Selected sites like Laamu Atoll Maamendhoo, Fonadhoo, Gan and Isdhoo, as well as Addu City Meedhoo will have coastal conservation and protection measures.

South Africa 

The dredging of the Lower Silvermine Wetlands, a nature reserve in Cape Town, South Africa, commenced in April 2023 in an effort to reduce the risk of flooding and improve biodiversity. The project plans to dredge around 80,000 m2 of sediment, with the dredged material initially being stockpiled 10m away from the river bank for three weeks of dewatering. After this process, the material will be sent to the relevant disposal site.

Run-off from an upstream golf course, small sewage leaks, and natural siltation have resulted in a significant influx of nutrients into the wetland's water, exacerbating siltation and encouraging reed growth. This has increased the risk of flooding and displaced local indigenous plants, negatively affecting the biodiversity of the wetland, particularly the endangered western leopard toad.

Approximately $379,000 has been invested in the project as part of ongoing river maintenance and efforts to improve inland water quality. Phase one of the project is set to be completed by June 30, 2023.
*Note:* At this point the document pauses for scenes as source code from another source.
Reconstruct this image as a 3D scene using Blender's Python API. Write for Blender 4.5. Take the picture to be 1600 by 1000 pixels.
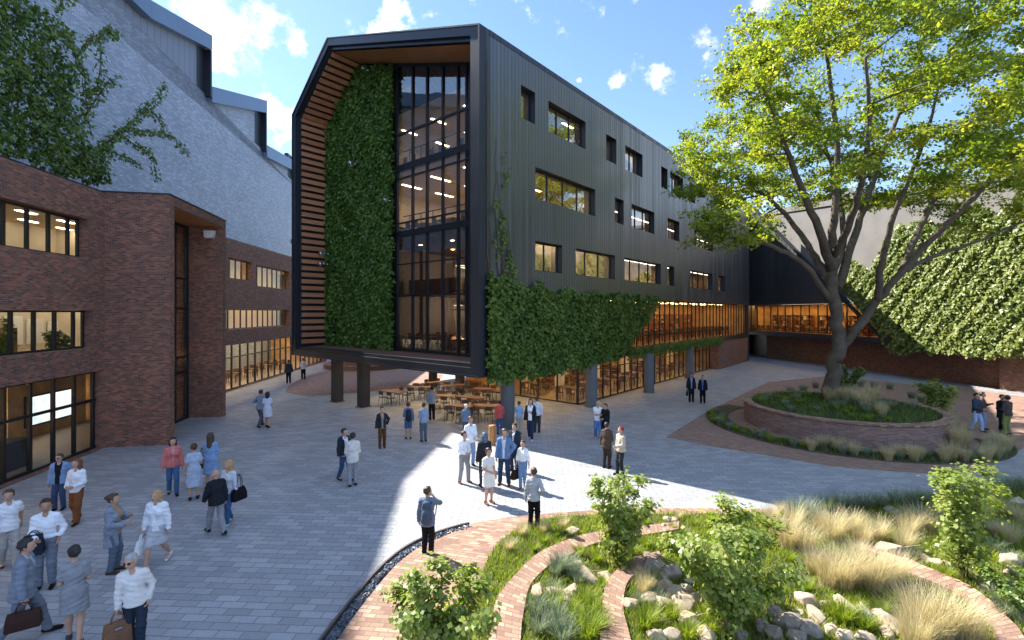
import bpy, bmesh, math, random
import numpy as np
from mathutils import Vector, Matrix
R = math.radians
random.seed(7)
rng = np.random.default_rng(7)
for o in list(bpy.data.objects):
    bpy.data.objects.remove(o)
SC = bpy.context.scene
COL = SC.collection

# ---------------------------------------------------------------- camera, sky, sun, exposure
F, HZ, CAMH = 743.0, 488.0, 5.8          # focal length and horizon row in photo pixels, eye height in metres
cam_d = bpy.data.cameras.new('camera')
cam = bpy.data.objects.new('camera', cam_d); COL.objects.link(cam)
cam_d.sensor_width = 36.0
cam_d.lens = 36.0 * F / 1600.0
cam_d.shift_y = -(500.0 - HZ) / 1600.0
cam_d.clip_start = 0.1; cam_d.clip_end = 3000.0
cam.location = (0, 0, CAMH)
cam.rotation_euler = (R(90), 0, 0)
SC.camera = cam

SUN_EL = 45.5
SH = Vector((0.79, -0.613)).normalized()   # ground direction the shadows fall
sun_d = bpy.data.lights.new('sun', 'SUN')
sun_d.energy = 4.7; sun_d.angle = R(0.5); sun_d.color = (1.0, 0.945, 0.86)
sun = bpy.data.objects.new('sun', sun_d); COL.objects.link(sun)
sdir = Vector((SH.x * math.cos(R(SUN_EL)), SH.y * math.cos(R(SUN_EL)), -math.sin(R(SUN_EL))))
sun.rotation_euler = sdir.to_track_quat('-Z', 'Y').to_euler()
sun.location = (-30, 30, 40)

SC.view_settings.view_transform = 'Standard'
SC.view_settings.look = 'None'
SC.view_settings.gamma = 1.0
SC.view_settings.exposure = 1.55
SC.render.engine = 'CYCLES'
SC.cycles.use_denoising = True
SC.cycles.max_bounces = 8
SC.cycles.diffuse_bounces = 4
SC.cycles.glossy_bounces = 4
SC.cycles.transparent_max_bounces = 16
SC.cycles.caustics_reflective = False
SC.cycles.caustics_refractive = False
SC.cycles.sample_clamp_indirect = 6.0

world = bpy.data.worlds.new('World'); SC.world = world
world.use_nodes = True

def pxdir(u, v):
    return Vector(((u - 800) / F, 1.0, (HZ - v) / F)).normalized()

def build_world():
    nt = world.node_tree; N = nt.nodes; L = nt.links
    N.clear()
    out = N.new('ShaderNodeOutputWorld'); bg = N.new('ShaderNodeBackground')
    bg.inputs['Strength'].default_value = 0.09
    sky = N.new('ShaderNodeTexSky'); sky.sky_type = 'NISHITA'; sky.sun_disc = False
    sky.sun_elevation = R(SUN_EL)
    sky.sun_rotation = math.atan2(-SH.x, -SH.y)
    sky.altitude = 200; sky.air_density = 1.05; sky.dust_density = 0.15; sky.ozone_density = 1.8
    tc = N.new('ShaderNodeTexCoord')
    nrm = N.new('ShaderNodeVectorMath'); nrm.operation = 'NORMALIZE'
    L.new(tc.outputs['Generated'], nrm.inputs[0])
    noi = N.new('ShaderNodeTexNoise'); noi.inputs['Scale'].default_value = 13.0
    noi.inputs['Detail'].default_value = 9.0; noi.inputs['Roughness'].default_value = 0.62
    L.new(nrm.outputs[0], noi.inputs['Vector'])
    # cumulus banks: centre (photo pixel), angular radius in photo pixels
    banks = [(385, 28, 78), (330, 10, 66), (352, 82, 48), (612, 34, 50), (440, 205, 60), (470, 74, 30), (1035, 124, 36), (960, 130, 18),
             (1172, 318, 60), (1180, 20, 34), (905, 125, 8), (-500, -200, 420), (2300, 0, 500), (700, -600, 320), (150, -300, 260)]
    nct = N.new('ShaderNodeMapRange'); nct.inputs['From Min'].default_value = 0.3; nct.inputs['From Max'].default_value = 0.7
    L.new(noi.outputs['Fac'], nct.inputs['Value'])
    acc = None
    for (u, v, r) in banks:
        d = pxdir(u, v); d2 = pxdir(u + r, v) if abs(u - 800) < 900 else (d + Vector((0, 0, r / F)) * 0.5).normalized()
        ang = d.angle(d2)
        dist = N.new('ShaderNodeVectorMath'); dist.operation = 'DISTANCE'
        L.new(nrm.outputs[0], dist.inputs[0]); dist.inputs[1].default_value = d
        mr = N.new('ShaderNodeMapRange'); mr.interpolation_type = 'SMOOTHSTEP'
        mr.inputs['From Min'].default_value = ang * 1.25; mr.inputs['From Max'].default_value = 0.0
        mr.inputs['To Min'].default_value = 0.0; mr.inputs['To Max'].default_value = 1.0
        L.new(dist.outputs['Value'], mr.inputs['Value'])
        if acc is None: acc = mr.outputs[0]
        else:
            mx = N.new('ShaderNodeMath'); mx.operation = 'MAXIMUM'
            L.new(acc, mx.inputs[0]); L.new(mr.outputs[0], mx.inputs[1]); acc = mx.outputs[0]
    a1 = N.new('ShaderNodeMath'); a1.operation = 'MULTIPLY_ADD'
    L.new(acc, a1.inputs[0]); a1.inputs[1].default_value = 0.5; L.new(nct.outputs[0], a1.inputs[2])
    den = N.new('ShaderNodeMapRange'); den.interpolation_type = 'SMOOTHSTEP'
    den.inputs['From Min'].default_value = 0.66; den.inputs['From Max'].default_value = 1.08
    L.new(a1.outputs[0], den.inputs['Value'])
    n2 = N.new('ShaderNodeTexNoise'); n2.inputs['Scale'].default_value = 16.0; n2.inputs['Detail'].default_value = 6.0
    L.new(nrm.outputs[0], n2.inputs['Vector'])
    cr = N.new('ShaderNodeValToRGB')
    cr.color_ramp.elements[0].position = 0.3; cr.color_ramp.elements[0].color = (5.2, 5.5, 6.0, 1)
    cr.color_ramp.elements[1].position = 0.62; cr.color_ramp.elements[1].color = (6.8, 6.8, 6.9, 1)
    L.new(n2.outputs['Fac'], cr.inputs['Fac'])
    hs = N.new('ShaderNodeHueSaturation'); hs.inputs['Saturation'].default_value = 1.06; hs.inputs['Value'].default_value = 1.0
    L.new(sky.outputs[0], hs.inputs['Color'])
    mix = N.new('ShaderNodeMix'); mix.data_type = 'RGBA'
    L.new(den.outputs[0], mix.inputs[0]); L.new(hs.outputs[0], mix.inputs[6]); L.new(cr.outputs[0], mix.inputs[7])
    # unseen bright cloud deck added overhead and behind the viewpoint as shade fill
    sx = N.new('ShaderNodeSeparateXYZ'); L.new(nrm.outputs[0], sx.inputs[0])
    up = N.new('ShaderNodeMapRange'); up.interpolation_type = 'SMOOTHSTEP'; up.inputs['From Min'].default_value = 0.66; up.inputs['From Max'].default_value = 0.86
    L.new(sx.outputs['Z'], up.inputs['Value'])
    bk = N.new('ShaderNodeMapRange'); bk.interpolation_type = 'SMOOTHSTEP'; bk.inputs['From Min'].default_value = 0.15; bk.inputs['From Max'].default_value = -0.35
    L.new(sx.outputs['Y'], bk.inputs['Value'])
    cv = N.new('ShaderNodeMath'); cv.operation = 'MAXIMUM'; L.new(up.outputs[0], cv.inputs[0]); L.new(bk.outputs[0], cv.inputs[1])
    n3 = N.new('ShaderNodeTexNoise'); n3.inputs['Scale'].default_value = 3.0; n3.inputs['Detail'].default_value = 7.0; L.new(nrm.outputs[0], n3.inputs['Vector'])
    c3 = N.new('ShaderNodeMapRange'); c3.inputs['From Min'].default_value = 0.35; c3.inputs['From Max'].default_value = 0.6; c3.inputs['To Min'].default_value = 0.25; c3.inputs['To Max'].default_value = 1.0
    L.new(n3.outputs['Fac'], c3.inputs['Value'])
    cm = N.new('ShaderNodeMath'); cm.operation = 'MULTIPLY'; L.new(cv.outputs[0], cm.inputs[0]); L.new(c3.outputs[0], cm.inputs[1])
    mx2 = N.new('ShaderNodeMix'); mx2.data_type = 'RGBA'; mx2.inputs[7].default_value = (3.0, 4.15, 6.6, 1)
    L.new(cm.outputs[0], mx2.inputs[0]); L.new(mix.outputs[2], mx2.inputs[6])
    L.new(mx2.outputs[2], bg.inputs['Color']); L.new(bg.outputs[0], out.inputs['Surface'])
build_world()

# ---------------------------------------------------------------- photo geometry
def G(u, v, z=0.0):
    """point on the level z seen at photo pixel (u, v)"""
    y = F * (CAMH - z) / (v - HZ)
    return Vector(((u - 800) / F * y, y, z))

class Frame:
    """vertical building frame: a runs along `d`, b to the left of it, z up"""
    def __init__(s, o, d):
        s.o = Vector((o[0], o[1])); s.d = Vector((d[0], d[1])).normalized(); s.e = Vector((-s.d.y, s.d.x))
    def P(s, a, b, z):
        p = s.o + s.d * a + s.e * b
        return Vector((p.x, p.y, z))
    def px(s, u, v, b=0.0):
        """(a, z) where the sight line of a photo pixel meets the plane at offset b"""
        k = (u - 800) / F
        o = s.o + s.e * b
        a = (k * o.y - o.x) / (s.d.x - k * s.d.y)
        y = o.y + s.d.y * a
        return a, CAMH + (HZ - v) / F * y

# ---------------------------------------------------------------- mesh helpers
WL = {}
def wl(o):
    return WL.get(o.name, Vector((0, 0, 0)))

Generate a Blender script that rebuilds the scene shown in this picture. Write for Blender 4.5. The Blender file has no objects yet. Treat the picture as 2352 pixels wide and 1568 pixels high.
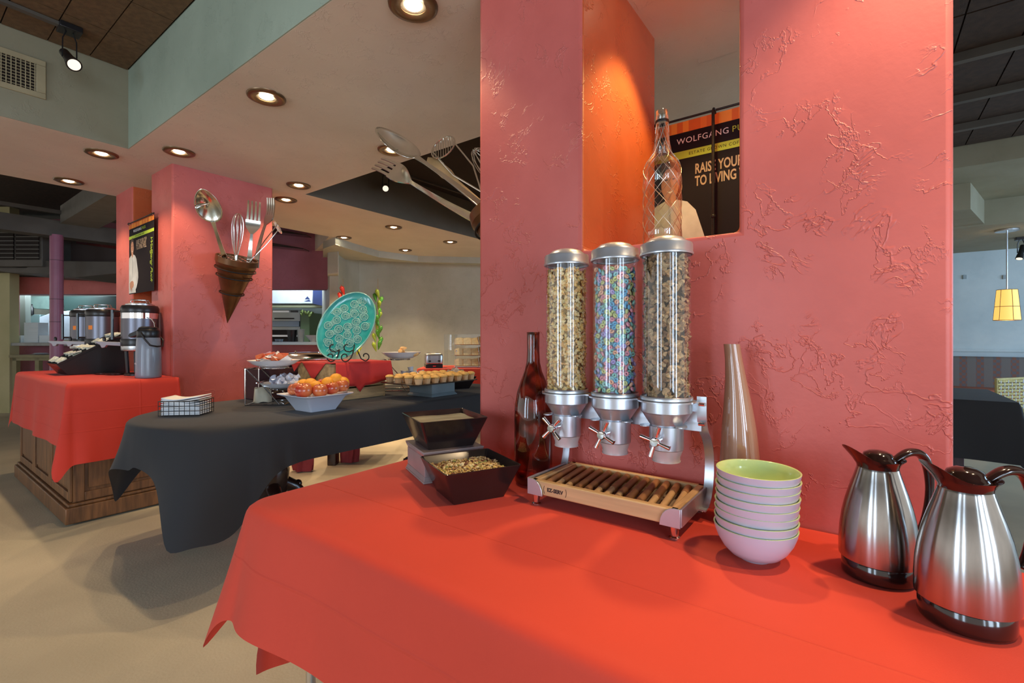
import bpy, bmesh, math, random
from mathutils import Vector, Matrix, noise
random.seed(7)
sc = bpy.context.scene
COL = sc.collection
PI = math.pi
# ------------------------------------------------------------------ camera
F, CX, HY, EYE = 1091.0, 1176.0, 776.0, 1.20
YAW = math.atan2(809.0, 1091.0)
CA, SA = math.cos(YAW), math.sin(YAW)
cam_d = bpy.data.cameras.new('camera'); cam = bpy.data.objects.new('camera', cam_d); COL.objects.link(cam)
cam_d.sensor_width = 36.0; cam_d.lens = 36.0*F/2352.0; cam_d.shift_y = -8.0/2352.0; cam_d.clip_start = 0.02
cam.location = (0, 0, EYE); cam.rotation_euler = (PI/2, 0, YAW - PI/2)
sc.camera = cam
# ------------------------------------------------------------------ world, light, exposure
w = bpy.data.worlds.new('world'); sc.world = w; w.use_nodes = True
bg = w.node_tree.nodes['Background']; bg.inputs[0].default_value = (1.0, 0.95, 0.88, 1); bg.inputs[1].default_value = 0.62
sc.view_settings.view_transform = 'Standard'; sc.view_settings.look = 'None'
sc.view_settings.gamma = 1.0; sc.view_settings.use_curve_mapping = False
sc.view_settings.exposure = 0.52
sc.cycles.max_bounces = 8; sc.cycles.diffuse_bounces = 4; sc.cycles.glossy_bounces = 3
sc.cycles.transmission_bounces = 6; sc.cycles.transparent_max_bounces = 12
sc.cycles.caustics_reflective = False; sc.cycles.caustics_refractive = False
sc.cycles.use_denoising = True; sc.cycles.sample_clamp_indirect = 4.0
sc.cycles.use_adaptive_sampling = True; sc.cycles.adaptive_threshold = 0.03

def area(name, loc, look, sx, sy, power, col):
    d = bpy.data.lights.new(name, 'AREA'); d.shape = 'RECTANGLE'; d.size = sx; d.size_y = sy; d.energy = power; d.color = col
    o = bpy.data.objects.new(name, d); COL.objects.link(o); o.location = loc
    o.rotation_euler = (Vector(look) - Vector(loc)).to_track_quat('-Z', 'Y').to_euler(); return o
BLUE = (0.62, 0.80, 1.0); WARM = (1.0, 0.72, 0.42)
# daylight through the windows behind the camera
# tall windows behind the camera on the left and back walls
for (p_, l_, w_, pw_) in (((-4.6, 2.6, 1.45), (2.0, 2.0, 1.1), .95, 44), ((-4.6, .9, 1.45), (2.0, .9, 1.1), .45, 22), ((-3.6, -3.2, 1.45), (0, 0.6, 1.1), .30, 16), ((-2.4, -3.9, 1.45), (-.6, 0.4, 1.1), .95, 52), ((-.9, -4.1, 1.45), (-.2, 0.4, 1.1), .45, 34)):
    area('window_light', p_, l_, w_, 2.0, pw_, BLUE)
area('window_light', (5.5, -5.2, 1.6), (7.4, 0.0, 1.1), 2.4, 1.8, 80, (.42,.68,1))
area('window_light', (8.2, -5.2, 1.6), (8.6, 0.0, 1.1), 2.4, 1.8, 55, (.42,.68,1))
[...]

Though this is just an overview of some of the coastal protection projects that are occurring worldwide, it does highlight the increasing demand for such projects. As global temperatures continue to rise, the necessity of providing defence against flooding and erosion is likely to grow. In turn, the industry can continue to support these projects by developing sustainable methods that, when possible, utilise a circular economic model as a strategy for lowering their contribution to climate change.